U.S. investors with less than $100,000 in assets may soon have an even harder time getting a financial advisor.
According to a report by Cerulli Associates, only 8 percent of advisors consider the 71 percent of American households with less than $100,000 in investable assets as their core cohort.
And once the new Department of Labor conflict of interest rule goes into effect, even fewer advisors may be interested in servicing these small investors.
“It is not that advisors are unwilling to help small investors,” said Tom O’Shea, associate director at Cerulli Associates. “Rather, they cannot figure out how to make money when working with them, leaving investors to go it alone or rely on guidance provided by direct-to-consumer firms.”
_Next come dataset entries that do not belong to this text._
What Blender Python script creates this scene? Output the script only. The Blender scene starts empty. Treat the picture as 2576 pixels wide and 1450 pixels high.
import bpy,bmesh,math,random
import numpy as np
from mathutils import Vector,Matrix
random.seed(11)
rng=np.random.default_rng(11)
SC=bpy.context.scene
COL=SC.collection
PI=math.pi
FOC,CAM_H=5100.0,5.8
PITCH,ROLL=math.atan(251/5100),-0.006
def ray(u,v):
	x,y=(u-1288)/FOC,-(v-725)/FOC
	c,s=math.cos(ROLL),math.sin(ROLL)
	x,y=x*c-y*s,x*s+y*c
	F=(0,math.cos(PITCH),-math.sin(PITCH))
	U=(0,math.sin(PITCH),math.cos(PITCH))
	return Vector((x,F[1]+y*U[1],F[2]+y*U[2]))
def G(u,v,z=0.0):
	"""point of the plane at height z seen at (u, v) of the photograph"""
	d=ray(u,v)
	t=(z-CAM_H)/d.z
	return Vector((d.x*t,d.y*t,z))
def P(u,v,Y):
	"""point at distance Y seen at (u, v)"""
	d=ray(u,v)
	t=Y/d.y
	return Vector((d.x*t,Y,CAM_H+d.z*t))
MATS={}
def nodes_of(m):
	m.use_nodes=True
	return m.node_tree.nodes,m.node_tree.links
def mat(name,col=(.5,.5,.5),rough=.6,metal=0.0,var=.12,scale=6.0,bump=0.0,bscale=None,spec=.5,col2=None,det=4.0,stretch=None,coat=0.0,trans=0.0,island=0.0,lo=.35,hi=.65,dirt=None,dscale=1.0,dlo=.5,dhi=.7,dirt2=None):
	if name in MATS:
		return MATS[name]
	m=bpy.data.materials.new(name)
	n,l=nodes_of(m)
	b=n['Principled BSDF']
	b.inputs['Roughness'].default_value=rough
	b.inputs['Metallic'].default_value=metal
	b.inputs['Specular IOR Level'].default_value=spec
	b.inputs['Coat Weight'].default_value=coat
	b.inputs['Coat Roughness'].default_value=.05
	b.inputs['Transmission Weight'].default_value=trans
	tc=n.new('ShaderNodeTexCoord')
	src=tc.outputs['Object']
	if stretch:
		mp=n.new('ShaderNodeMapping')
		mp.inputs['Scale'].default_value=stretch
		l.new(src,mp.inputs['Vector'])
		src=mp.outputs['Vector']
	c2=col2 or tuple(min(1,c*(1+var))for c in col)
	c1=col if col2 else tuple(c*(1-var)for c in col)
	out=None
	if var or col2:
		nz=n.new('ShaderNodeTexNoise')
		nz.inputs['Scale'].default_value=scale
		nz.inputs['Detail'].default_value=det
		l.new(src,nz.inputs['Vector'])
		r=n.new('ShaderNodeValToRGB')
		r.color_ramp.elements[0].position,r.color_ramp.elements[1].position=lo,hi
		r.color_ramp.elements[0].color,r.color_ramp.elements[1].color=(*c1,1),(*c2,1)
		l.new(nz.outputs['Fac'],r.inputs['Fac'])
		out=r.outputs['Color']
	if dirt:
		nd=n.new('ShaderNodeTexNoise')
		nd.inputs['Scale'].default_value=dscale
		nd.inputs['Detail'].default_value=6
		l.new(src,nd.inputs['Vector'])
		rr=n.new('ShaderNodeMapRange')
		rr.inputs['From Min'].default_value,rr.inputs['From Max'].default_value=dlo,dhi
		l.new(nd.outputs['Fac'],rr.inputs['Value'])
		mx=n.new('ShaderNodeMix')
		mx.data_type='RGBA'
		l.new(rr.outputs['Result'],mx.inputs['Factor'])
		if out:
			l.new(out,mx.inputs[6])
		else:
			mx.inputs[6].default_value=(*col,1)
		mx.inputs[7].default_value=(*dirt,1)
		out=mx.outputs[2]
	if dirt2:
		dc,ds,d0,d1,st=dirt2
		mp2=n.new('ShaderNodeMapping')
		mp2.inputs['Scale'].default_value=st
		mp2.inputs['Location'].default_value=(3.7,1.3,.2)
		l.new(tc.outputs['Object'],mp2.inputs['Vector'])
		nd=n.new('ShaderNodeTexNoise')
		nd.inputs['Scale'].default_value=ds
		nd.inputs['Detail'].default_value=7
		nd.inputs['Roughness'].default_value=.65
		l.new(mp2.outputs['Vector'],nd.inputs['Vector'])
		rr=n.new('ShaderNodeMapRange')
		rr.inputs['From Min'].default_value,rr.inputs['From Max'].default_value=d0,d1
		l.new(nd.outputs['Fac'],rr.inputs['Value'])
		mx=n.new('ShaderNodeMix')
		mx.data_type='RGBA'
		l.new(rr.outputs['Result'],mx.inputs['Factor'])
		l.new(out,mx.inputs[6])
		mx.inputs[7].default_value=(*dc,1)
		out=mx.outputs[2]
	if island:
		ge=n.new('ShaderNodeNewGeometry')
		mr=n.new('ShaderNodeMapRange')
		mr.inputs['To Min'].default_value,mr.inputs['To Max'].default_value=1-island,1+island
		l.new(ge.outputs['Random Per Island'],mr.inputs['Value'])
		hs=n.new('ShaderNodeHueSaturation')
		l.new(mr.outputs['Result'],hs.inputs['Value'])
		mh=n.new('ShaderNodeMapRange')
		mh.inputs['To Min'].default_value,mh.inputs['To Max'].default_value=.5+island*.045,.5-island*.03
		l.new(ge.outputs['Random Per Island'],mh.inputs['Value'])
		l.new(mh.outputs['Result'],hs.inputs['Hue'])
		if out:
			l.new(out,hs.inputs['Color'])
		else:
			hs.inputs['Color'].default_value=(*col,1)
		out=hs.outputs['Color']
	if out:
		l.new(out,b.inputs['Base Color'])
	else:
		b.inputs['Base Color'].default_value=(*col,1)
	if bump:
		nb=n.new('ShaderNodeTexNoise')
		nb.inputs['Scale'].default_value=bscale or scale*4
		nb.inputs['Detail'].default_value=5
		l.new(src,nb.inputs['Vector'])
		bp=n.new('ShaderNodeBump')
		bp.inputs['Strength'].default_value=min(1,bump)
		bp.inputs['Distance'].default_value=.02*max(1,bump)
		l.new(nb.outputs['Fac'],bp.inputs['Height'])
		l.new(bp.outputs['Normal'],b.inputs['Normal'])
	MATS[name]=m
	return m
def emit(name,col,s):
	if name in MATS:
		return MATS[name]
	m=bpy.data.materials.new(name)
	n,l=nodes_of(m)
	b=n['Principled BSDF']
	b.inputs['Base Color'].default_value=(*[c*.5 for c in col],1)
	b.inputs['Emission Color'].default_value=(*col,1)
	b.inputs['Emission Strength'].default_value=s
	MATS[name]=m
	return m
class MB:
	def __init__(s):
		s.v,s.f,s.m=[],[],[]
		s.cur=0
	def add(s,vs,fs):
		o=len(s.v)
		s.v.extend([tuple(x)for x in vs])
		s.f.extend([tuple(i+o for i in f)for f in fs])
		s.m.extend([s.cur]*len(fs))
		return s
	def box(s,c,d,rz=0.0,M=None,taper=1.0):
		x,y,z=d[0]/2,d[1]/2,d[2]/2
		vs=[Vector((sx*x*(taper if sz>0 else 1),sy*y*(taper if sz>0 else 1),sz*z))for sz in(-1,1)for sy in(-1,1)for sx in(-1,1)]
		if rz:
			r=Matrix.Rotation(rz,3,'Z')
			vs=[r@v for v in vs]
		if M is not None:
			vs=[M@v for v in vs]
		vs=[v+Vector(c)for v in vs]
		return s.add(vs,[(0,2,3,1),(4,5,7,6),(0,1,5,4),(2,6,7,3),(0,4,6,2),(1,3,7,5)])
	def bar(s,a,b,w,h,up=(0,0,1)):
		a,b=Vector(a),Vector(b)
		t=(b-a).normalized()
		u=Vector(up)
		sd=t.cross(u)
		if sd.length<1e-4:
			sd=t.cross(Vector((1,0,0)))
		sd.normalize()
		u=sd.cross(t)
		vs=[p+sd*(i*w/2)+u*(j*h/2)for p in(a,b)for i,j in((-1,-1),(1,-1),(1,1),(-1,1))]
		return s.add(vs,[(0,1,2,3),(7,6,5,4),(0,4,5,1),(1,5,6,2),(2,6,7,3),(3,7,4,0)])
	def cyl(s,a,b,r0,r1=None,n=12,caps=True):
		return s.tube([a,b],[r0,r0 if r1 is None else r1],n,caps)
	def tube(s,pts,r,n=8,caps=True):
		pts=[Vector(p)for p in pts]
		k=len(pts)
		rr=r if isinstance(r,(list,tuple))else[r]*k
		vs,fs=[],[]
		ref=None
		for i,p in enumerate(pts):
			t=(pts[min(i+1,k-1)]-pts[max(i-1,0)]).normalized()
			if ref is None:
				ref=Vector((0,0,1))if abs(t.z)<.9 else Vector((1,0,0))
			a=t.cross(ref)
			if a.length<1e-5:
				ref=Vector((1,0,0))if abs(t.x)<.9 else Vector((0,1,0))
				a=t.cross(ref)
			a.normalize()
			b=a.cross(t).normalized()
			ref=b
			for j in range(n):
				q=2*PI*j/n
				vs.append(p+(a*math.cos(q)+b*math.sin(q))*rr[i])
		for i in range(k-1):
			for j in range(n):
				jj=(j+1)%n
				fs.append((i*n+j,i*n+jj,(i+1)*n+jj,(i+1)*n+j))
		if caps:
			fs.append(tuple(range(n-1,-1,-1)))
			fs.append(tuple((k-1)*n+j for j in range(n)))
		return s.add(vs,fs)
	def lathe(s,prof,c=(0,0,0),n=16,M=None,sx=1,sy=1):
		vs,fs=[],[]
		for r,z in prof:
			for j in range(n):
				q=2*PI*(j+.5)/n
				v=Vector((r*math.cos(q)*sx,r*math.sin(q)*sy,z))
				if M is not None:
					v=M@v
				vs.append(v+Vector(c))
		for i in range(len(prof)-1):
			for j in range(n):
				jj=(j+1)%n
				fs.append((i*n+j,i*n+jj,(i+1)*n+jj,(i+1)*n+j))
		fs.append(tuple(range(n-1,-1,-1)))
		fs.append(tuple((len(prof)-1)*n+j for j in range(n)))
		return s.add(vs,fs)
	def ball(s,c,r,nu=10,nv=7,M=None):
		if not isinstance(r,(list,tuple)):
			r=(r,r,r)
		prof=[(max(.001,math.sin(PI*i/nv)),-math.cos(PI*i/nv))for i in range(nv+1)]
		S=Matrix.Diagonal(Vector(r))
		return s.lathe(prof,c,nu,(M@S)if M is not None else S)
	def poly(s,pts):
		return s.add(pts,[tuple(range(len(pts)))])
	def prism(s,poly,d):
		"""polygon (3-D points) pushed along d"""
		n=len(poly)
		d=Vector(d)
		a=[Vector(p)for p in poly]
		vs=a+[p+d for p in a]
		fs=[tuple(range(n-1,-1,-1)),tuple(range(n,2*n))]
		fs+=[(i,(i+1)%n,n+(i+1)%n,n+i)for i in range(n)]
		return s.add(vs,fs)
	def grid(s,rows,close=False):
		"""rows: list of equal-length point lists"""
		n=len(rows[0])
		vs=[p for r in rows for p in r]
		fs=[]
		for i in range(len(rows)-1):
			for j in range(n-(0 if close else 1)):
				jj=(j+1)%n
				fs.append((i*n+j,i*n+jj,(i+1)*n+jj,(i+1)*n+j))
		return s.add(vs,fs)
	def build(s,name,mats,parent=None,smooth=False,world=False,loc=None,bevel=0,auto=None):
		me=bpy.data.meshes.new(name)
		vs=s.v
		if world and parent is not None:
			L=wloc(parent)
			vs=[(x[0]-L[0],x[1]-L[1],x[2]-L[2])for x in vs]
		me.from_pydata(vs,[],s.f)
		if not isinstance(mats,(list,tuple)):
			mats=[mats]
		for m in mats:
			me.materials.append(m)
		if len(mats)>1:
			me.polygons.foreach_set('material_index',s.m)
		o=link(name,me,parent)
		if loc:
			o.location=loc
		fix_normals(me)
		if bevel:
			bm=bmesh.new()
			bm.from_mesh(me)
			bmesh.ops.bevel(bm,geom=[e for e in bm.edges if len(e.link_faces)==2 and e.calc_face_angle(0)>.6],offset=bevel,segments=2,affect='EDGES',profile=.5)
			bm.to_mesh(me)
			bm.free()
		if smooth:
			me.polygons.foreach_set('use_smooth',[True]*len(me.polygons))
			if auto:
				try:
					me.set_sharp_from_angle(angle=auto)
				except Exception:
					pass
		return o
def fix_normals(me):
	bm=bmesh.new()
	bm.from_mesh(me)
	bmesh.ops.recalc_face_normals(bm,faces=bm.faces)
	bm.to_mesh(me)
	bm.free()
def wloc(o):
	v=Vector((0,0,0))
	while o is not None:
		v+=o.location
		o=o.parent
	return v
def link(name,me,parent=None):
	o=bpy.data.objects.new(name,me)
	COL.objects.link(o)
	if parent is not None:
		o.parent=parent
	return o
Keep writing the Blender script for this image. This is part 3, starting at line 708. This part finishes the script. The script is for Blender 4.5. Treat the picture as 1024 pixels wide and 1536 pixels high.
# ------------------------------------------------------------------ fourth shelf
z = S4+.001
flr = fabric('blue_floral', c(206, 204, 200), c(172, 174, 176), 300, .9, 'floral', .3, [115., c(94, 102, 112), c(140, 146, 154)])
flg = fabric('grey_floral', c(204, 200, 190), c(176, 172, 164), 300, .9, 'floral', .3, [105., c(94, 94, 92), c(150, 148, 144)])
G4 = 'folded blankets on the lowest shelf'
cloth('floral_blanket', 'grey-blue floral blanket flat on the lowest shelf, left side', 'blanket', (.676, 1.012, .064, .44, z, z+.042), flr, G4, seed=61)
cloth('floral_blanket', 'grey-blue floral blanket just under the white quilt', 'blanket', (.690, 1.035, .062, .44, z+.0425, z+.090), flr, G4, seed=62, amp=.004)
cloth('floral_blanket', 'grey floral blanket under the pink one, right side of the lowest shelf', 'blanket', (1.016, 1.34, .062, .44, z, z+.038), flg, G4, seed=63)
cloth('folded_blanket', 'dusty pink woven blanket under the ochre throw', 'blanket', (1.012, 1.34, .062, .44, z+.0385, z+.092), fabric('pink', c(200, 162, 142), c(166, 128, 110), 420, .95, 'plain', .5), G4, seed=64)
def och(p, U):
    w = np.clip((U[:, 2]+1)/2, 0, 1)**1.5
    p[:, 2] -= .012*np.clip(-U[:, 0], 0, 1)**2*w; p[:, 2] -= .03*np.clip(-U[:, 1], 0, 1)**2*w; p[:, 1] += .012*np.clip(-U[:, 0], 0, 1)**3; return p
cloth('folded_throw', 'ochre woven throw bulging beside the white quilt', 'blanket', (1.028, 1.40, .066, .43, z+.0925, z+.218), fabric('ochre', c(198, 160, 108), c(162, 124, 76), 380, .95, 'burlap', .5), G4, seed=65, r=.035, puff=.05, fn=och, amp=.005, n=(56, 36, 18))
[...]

Financial industry lobbyists believe the fiduciary rule will make it even less profitable for financial advisors to work with small investors, making it difficult to sell mutual funds charging sales loads to retirement account holders. “Without the income from these commissions, so the thinking goes, brokers will abandon the small investor,” the report states.
O’Shea said the effect of the DOL rule will likely depend on the type of advisor; whereas an insurance broker/dealer is likely to get out of the small investor market, “it’s a real opportunity if looked at the right way” for others in the industry. It all comes down to scalability.
“[Traditional financial advisement firms] need to look more like direct-to-the-consumer firms.” O’Shea added, “The reality is that there are so many new technologies that allow firms to scale their advice, but that involves giving up some things, like asset allocation or asset modeling.”
In the meantime, small investors may look to more cost-effective options, like robo advisors, but there is concern about that as well. Apart from doubts over whether a robo advisor can actually take the place of a living, breathing person, many of these firms cannot build a large-enough clientele to stay afloat, the Cerulli report states. And this leaves small investors financially abandoned.
“We have created a world where people no longer have pensions, and they are cast adrift to figure out their financial future themselves,” he said. “There’s a great societal need here that we need to address as an industry.”